Writing

From Guesswork to Specs: GitHub Spec Kit

Author

Andrew

Date Published

This piece riffs on and extends the ideas from the Microsoft for Developers article “Spec‑Driven Development: Spec Kit” and its companion video walkthrough embedded in that post. Big thanks to the GitHub + Microsoft folks for putting clean scaffolding around something many of us were brute‑forcing. Original article: https://developer.microsoft.com/blog/spec-driven-development-spec-kit

At 11:58 pm on a Tuesday - two minutes before a release window - I caught myself doing the thing I swore I’d outgrow: guessing. A quick “it should be fine” commit, a prayer to the CI gods, and a mental TODO to circle back tomorrow. Tomorrow arrived wearing steel‑capped bug reports.

That was the moment I tried Spec‑Driven Development (SDD) in earnest. The tool that helped it stick was GitHub Spec Kit - a lean set of templates, prompts, and a tiny CLI that turns “what are we even building?” into something both humans and coding agents can understand without creative misinterpretation.


What I mean by “spec‑driven”

SDD isn’t waterfall cosplay. It’s the opposite of bureaucracy. You capture the why behind a change, then the how, then the work plan - as living markdown in your repo. The win isn’t fewer meetings; it’s portable context you can hand to a teammate or an agent and get the result you intended, not the result you implied.


Meet Spec Kit (and why it clicked)

Spec Kit is purposefully small:

  • A Specify CLI that scaffolds your repo for SDD and injects agent‑friendly prompts.
  • Templates + helper scripts for specs, technical plans, and task breakdowns - kept in your repo, not stranded in a third‑party tool.
  • A tidy constitution.md with a few non‑negotiables (testing rules, security posture, “CLI‑first,” etc.) that guide both humans and agents.

Quickstart:

1uvx --from git+https://github.com/github/spec-kit.git specify init <PROJECT_NAME>

From there, Spec Kit encourages a three‑step flow (used with your coding agent of choice):

  1. /specify → the what and why (no tech choices yet)
  2. /plan → the how (frameworks, data contracts, quickstart)
  3. /tasks → reviewable, bite‑sized work with a definition of done

You version the generated markdown under specs/, review it like code, and let the plan drive implementation.


Field notes from my world

Context: I’m building a property‑ops platform with a Dataverse core and React/TypeScript front‑ends. One thorny feature was a temporary access window for on‑site contractors - clean permissions, auditability, revocation without drama.

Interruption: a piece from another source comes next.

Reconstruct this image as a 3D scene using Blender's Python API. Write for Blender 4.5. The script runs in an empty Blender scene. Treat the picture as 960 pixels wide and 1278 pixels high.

  • /specify captured user outcomes before tech gravity set in (e.g., “access attempts outside the window are denied and logged; owners can revoke mid‑window”).
  • /plan proposed stack moves and edge cases, constrained by my constitution.md (e.g., structured audit events, e2e tests by default).
  • /tasks split the work into PR‑sized chunks - DB migration, policy checks, API route, UI affordances, test scaffolds - each with a tight DoD.

Stakeholders floated a “what if we…” variation. Instead of refactoring live code, I branched the spec, asked my agent for an alternate plan, and weighed trade‑offs side‑by‑side. That’s the superpower: decisions become diffable.


Why this beats guess‑and‑go

  • Shared language beats lore. New devs don’t need to spelunk through Slack archaeology to find the “real” requirements. The spec is the shared memory.
  • Agents do better with guardrails. A precise spec + plan + tasks yields fewer uncanny deliverables and more boringly correct PRs.
  • Change becomes cheap again. Specs are markdown, not marble. Edit, review, regenerate plans - and only then touch the implementation.

Try this in under an hour

  1. Initialise Spec Kit in a sandbox repo with specify init, pick your coding agent, and commit the scaffolding.
  2. Write one crisp /specify for a bite‑sized feature (two–three user outcomes, explicit non‑goals).
  3. Run /plan, skim the quickstart and data contracts, and tune anything your constitution mandates.
  4. Use /tasks, assign a couple to your agent, keep one for yourself, and validate the flow end‑to‑end.

Practical tips:

  • Front‑load clarity. Treat /specify like a mini‑PRD: who, what, why, done.
  • Keep the constitution short. A handful of hard rules beats a novella nobody reads.
  • Tweak the templates. The defaults are opinionated; bend them to your org’s shape.

Credit, sources, and the video

  • Original article: Spec‑Driven Development: Spec Kit on Microsoft for Developers - the piece that frames the philosophy and introduces the CLI and templates. It also contains a video walkthrough that demonstrates the end‑to‑end flow. Start there if you prefer a guided tour. https://developer.microsoft.com/blog/spec-driven-development-spec-kit
  • GitHub Spec Kit repo: templates, prompts, and the specify CLI you can pull into a new or existing repo.

I haven’t abandoned intuition; I’ve given it a harness. Write the story first, let the code follow, and keep your decisions reviewable. Midnight “she’ll‑be‑right” commits have left the chat.